I think this goal of educating immigrants as to what being an American means in identity is what is missing. You can't defend what you do not know and understand. It is a missing key.

I think I take a darker view of the general situation as you have stated it, although, truthfully Carl, my sincere hope is that you are the more prescient and correct. I like your view better.

@nooil4pacifists said...

ilona:

My Father and maternal grandparents -- having no money and perhaps a dozen English words or phrases on arrival in America and Canada -- worked domestic jobs and lived in 4-to-a-room-slum houses. They put themselves through college and grad school. Within 15 years (at the latest), they were Americans; first generation, mind you, but Americans. But they had powerful incentives, and no place to return, and so might have had motivations stronger than most current arrivals.

Incentives: I've got no answers here, but surely the expanded social safety net -- including for illegals -- reduces motivations.

The lure of America: We once had a great global brand. The best and the brightest were eager for assimilation--because the lack of rigid class boundaries and expanding frontier opened new work and larger and (sometimes unclaimed) living space. But the consensus either died or moved behind the curtain; it draws few today.

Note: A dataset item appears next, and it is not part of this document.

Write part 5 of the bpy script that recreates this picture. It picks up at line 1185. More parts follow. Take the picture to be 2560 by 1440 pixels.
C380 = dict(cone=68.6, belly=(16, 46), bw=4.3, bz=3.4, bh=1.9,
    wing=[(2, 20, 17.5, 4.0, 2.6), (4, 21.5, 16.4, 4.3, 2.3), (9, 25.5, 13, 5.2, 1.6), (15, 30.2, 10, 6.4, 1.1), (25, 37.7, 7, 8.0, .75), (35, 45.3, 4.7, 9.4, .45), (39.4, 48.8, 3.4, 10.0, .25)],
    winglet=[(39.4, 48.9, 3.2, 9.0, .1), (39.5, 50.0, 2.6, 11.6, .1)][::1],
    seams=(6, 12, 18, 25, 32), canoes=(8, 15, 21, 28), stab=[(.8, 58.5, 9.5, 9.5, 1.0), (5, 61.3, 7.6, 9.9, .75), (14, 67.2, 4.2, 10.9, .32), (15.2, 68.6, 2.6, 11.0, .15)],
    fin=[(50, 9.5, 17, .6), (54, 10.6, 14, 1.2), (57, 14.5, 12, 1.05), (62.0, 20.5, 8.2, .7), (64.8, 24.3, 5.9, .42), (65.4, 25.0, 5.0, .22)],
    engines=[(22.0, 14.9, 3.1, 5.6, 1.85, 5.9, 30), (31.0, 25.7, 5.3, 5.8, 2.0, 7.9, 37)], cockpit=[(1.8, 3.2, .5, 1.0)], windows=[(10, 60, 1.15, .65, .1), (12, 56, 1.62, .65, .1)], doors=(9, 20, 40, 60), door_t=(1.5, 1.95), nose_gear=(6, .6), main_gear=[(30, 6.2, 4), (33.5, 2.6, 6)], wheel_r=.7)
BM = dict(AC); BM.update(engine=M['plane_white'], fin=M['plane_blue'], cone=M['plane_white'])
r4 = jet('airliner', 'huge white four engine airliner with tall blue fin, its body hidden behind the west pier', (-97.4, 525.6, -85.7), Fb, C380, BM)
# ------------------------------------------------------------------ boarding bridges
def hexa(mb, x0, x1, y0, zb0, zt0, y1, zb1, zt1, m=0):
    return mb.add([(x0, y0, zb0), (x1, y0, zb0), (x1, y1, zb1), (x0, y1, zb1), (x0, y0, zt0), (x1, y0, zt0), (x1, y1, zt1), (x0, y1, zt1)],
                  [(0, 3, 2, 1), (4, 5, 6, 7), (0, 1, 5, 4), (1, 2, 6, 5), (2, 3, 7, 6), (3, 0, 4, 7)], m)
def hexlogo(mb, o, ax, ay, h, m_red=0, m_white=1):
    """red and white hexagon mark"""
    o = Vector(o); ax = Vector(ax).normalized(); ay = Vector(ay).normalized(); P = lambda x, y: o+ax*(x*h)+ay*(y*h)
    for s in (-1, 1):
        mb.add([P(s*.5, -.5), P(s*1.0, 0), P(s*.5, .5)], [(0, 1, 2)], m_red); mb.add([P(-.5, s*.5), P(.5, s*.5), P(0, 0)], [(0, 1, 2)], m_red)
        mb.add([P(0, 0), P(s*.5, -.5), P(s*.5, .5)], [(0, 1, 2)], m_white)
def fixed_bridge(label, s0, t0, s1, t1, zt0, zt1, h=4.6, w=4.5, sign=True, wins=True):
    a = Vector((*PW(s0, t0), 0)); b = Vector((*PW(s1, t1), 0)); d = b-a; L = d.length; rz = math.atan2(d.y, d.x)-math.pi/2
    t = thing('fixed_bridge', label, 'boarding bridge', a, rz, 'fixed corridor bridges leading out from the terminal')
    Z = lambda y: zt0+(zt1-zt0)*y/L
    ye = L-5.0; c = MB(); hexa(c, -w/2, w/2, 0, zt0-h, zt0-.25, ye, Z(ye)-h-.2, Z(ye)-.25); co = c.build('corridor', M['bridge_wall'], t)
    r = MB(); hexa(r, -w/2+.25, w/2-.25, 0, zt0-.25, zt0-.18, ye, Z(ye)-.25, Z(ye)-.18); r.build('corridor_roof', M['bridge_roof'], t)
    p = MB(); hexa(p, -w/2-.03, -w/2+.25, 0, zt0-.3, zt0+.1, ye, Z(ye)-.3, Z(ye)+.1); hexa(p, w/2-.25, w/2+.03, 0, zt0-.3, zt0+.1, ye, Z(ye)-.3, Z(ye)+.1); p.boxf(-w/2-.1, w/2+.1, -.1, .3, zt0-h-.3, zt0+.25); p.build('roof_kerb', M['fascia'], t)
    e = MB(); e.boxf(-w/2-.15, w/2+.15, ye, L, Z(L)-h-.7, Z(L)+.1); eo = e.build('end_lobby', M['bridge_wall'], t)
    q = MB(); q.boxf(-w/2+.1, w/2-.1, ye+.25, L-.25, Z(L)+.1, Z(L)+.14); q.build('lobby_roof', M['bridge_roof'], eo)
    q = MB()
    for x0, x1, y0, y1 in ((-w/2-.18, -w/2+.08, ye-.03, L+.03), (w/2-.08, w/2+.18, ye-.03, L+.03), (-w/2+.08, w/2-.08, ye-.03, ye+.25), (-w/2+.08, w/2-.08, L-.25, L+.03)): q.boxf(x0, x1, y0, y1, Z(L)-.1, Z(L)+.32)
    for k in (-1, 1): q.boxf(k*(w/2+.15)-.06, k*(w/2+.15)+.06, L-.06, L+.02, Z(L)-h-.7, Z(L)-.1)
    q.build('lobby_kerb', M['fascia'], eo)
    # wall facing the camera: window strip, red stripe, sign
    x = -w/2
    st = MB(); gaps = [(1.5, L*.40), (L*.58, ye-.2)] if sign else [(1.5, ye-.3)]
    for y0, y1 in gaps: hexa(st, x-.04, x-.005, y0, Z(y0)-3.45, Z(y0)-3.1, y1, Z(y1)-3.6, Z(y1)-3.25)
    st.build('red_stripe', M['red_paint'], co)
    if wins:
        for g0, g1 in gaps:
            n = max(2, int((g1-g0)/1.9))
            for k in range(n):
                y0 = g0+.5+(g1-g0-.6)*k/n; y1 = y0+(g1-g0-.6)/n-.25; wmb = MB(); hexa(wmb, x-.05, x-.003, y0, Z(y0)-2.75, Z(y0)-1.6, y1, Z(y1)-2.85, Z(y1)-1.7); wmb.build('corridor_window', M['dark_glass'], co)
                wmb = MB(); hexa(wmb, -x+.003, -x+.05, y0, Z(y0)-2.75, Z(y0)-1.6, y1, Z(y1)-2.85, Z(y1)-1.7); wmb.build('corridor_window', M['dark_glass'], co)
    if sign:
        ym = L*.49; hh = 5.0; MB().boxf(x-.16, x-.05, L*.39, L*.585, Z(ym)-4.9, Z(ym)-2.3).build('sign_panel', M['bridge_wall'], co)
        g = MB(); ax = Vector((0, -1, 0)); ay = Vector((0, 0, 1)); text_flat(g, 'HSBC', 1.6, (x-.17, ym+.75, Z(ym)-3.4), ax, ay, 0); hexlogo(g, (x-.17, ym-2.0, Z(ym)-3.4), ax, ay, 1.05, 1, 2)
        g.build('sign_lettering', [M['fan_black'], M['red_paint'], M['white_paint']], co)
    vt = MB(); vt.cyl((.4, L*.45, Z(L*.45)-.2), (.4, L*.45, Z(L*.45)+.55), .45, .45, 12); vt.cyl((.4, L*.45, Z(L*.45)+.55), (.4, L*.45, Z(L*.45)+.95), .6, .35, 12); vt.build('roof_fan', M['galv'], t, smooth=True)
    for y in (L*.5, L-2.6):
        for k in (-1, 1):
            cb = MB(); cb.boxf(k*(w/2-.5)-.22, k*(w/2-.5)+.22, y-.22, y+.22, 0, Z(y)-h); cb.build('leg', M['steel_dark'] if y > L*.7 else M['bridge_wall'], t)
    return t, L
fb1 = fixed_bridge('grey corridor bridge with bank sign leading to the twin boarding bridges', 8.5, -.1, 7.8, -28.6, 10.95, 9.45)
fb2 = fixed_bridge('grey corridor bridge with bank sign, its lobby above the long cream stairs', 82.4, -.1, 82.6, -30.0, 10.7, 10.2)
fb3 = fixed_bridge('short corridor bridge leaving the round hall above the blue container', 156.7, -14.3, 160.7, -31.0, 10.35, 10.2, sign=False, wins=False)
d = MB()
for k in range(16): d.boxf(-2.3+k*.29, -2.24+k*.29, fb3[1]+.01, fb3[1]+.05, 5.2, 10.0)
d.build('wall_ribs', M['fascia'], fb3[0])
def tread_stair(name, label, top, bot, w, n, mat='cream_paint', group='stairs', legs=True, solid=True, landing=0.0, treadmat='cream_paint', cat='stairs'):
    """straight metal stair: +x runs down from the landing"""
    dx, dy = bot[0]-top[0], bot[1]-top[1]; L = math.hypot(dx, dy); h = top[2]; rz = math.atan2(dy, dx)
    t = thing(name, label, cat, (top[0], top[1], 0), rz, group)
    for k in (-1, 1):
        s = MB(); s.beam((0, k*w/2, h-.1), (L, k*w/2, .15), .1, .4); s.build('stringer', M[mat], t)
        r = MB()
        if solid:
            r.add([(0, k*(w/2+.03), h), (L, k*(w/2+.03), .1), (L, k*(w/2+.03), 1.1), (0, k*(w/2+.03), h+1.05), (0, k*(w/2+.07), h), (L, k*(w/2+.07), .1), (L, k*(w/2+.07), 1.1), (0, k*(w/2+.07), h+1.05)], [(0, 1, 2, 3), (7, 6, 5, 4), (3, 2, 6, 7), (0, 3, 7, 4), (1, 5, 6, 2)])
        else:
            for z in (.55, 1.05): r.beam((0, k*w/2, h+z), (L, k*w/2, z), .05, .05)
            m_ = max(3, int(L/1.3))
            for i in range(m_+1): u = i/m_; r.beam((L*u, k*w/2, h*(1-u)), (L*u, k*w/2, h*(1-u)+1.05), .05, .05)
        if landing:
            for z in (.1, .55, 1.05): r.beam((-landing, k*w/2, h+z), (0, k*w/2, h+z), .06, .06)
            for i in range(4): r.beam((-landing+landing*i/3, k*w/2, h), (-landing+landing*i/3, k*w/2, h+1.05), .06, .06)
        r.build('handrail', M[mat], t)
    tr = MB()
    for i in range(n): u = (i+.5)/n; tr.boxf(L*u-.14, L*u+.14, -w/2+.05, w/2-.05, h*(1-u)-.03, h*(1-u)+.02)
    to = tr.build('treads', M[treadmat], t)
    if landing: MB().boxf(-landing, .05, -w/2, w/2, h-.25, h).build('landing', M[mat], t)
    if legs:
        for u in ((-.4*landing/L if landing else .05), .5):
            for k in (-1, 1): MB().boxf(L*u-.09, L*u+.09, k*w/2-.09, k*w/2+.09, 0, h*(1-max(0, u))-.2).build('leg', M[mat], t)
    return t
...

Nature abhors a vacuum, and multiculti poured in. It may have begun as a desire to understand, but soon became hostility to coercion and a preference for tolerance or inclusiveness:

o The decline of the Church in Europe and America, eliminated the notion of a (or a few) superior religions.

o the rise of the Boaz anthropological schools and the rejection of "evolutionary" (and racial) ranking of cultures, races or tribes. (This speeded by globalization's increased worldwide intercourse.)

o the swift rejection (and moral condemnation) of European and Japanese colonization (which rarely applies to non-rich nations or people).

o the increase in state-sponsored teaching (and relative decline in parent-children interaction), forcing Lessons (ideas, books and assignments) into bland "lowest common denominator," which is then graded all-praise-all-the-time education.

o The state-sponsored teacher represents only a tiny "fraction of views."

The result is no absolutes, without any measure of relative merit or trust in one's own judgment. Were the modern fad successful, "whateverism" could turn-out under-produce "whatever" educators, businessmen, and bureaucrats.

If I'm more optimistic, it's only by a bit. I fear a global clash. So, stalling for delay, I'll take fences, slow progress, and behind closed doors pressure.

Plainly, there are steps we can take before the next attack, such as increasing the difficulty of the citizenship test. But we need to start soon and younger -- a la France -- which from the beginning -- says "you're all French now, and you'll be taught in that way.“ That old country is rien. And that might be more palatable than "whatever, Bevis.“

That lure isn't gone; it's just that many without the lure come without a job. If they immigrate intending on family and settlement, that's mostly good; mostly assimilated in 3rd or 2nd generation. If they come to send money back to the mother country, that's often immigration hit-and-run; rarely assimilated.

Our system's got some advantages, but we must outlaw young bilingual/English second and teach English first. Make a substantial part of a teacher's salary a bonus. But, unlike France, Freedom of Speech and Religion in America probably prohibits some sorts of interventions removing minor children, despite parent disapproval, where the child is being inculcated in noxious or terroristic teaching in child development.

Anonymous said...

I would never advocate removing a child from their home. We had something like that with the Native American population- I think that was tragic in all its consequences.

I do believe in stripping the PC crap from our schools and teaching solid citizenship, including English language first.

I think that, very unfortunately, the freedom of speech has been abused by those who have undercut the understanding of what is good about America.
Immigrants prove over and over again that American is the land of opportunity, those are the stories tht should be told, loud and clear.